Monday, August 08, 2022

Wonder Women (1973)

I first saw Wonder Women (1973) decades ago, in either the late seventies or early eighties, when it was shown on late night TV, probably as part of one of BBC2's 'Horror Double Bill' seasons on a Saturday night.  To be honest, I remembered next to nothing about it, other than it was a fuzzily shot low-budget effort involving a lady mad scientist creating an army of super women via organ transplants.  Significantly, it served as my introduction to the world of Philippines shot horror and  science fiction B-movies - they are a sub-genre in themselves, often featuring the same, very recognisable, local character actors in support.  Even the locations become familiar - from the jungle interiors of the islands, with their isolated villages, to the dog-eared 'glamour' of big city Manila.  I rewatched Wonder Women over the weekend and was pleasantly surprised - it actually was nowhere near as bad as my vague recollections had led me to fear it would be.  Which isn't to say that it is some kind of lost minor classic - it still had all the hallmarks of a seventies Philippines shot programmer: the scuzzy looking location photography, shaky production values, slightly tinny sound quality and highly variable performances, for instance.
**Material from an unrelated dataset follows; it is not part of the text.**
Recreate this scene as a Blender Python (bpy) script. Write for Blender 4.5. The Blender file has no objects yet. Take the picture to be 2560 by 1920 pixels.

Moreover, Vic Diaz and Sid Haig (with hair), without whom, it often seemed, no seventies Philippines exploitation movie would be complete, both play significant roles. It also featured that other essential characteristic of the genre: the B-grade American star whose career was on a downward trajectory.  For once, it wasn't John Ashley, but rather Ross Hagen, who spent the better part of his career bouncing between various low budget movie projects, mainly westerns and biker movies, and TV guest spots.  Though Hagen wasn't the biggest name involved in Wonder Women - starring as the villain was Nancy Kwan who, only a few years before, had been co-starring with the likes of William Holden, Dick Van Dyke and Dean Martin.

Hagen plays an international insurance investigator who, with is expensive tastes and flamboyant wardrobe, comes on like a low rent James Bond, toting a sawn off shotgun instead of a Walther PPK.  He's hired to look into the disappearance of a top athlete who, along with many others, has been kidnapped by Nancy Kwan's Dr Tsu to her island and cryogenically frozen until she can harvest their organs.  A brilliant scientist as well as a super villain, she is offering the world's wealthy the chance of rejuvenation using the stolen organs.  She is also carrying out other experiments on the side, aimed at creating a race of super-beings which have resulted, on the one hand, in a cellar full of human-animal hybrid mutants and, on the other, her gang of super-babes, the 'Wonder Women' of the title, who carry out the abductions for her.  Aside from this combination of ideas lifted from various other sources, loosely melded together into a ramshackle plot, Wonder Women is notable for including a number of surprisingly well staged action sequences.  These range from the opening scenes of the 'Wonder Women' kidnapping various victims to a lengthy chase through the backstreets involving Hagen, a pedal taxi and various henchmen.  Inevitably, the climax sees one of the 'Wonder Women' falling for Hagen's shop worn charms and changing sides, the mutants escaping from the cellar and a huge conflagration involving guards, 'Wonder Women' and mutants slugging it out, while Hagen mows down numerous people with a machine gun.  Director Robert Vincent O'Neil, (who had previously worked with low-budget legend David L Hewlett and would later write and direct the first two 'Angel' films), moves it all along at a frantic pace and, while it's on, Wonder Women is hugely entertaining.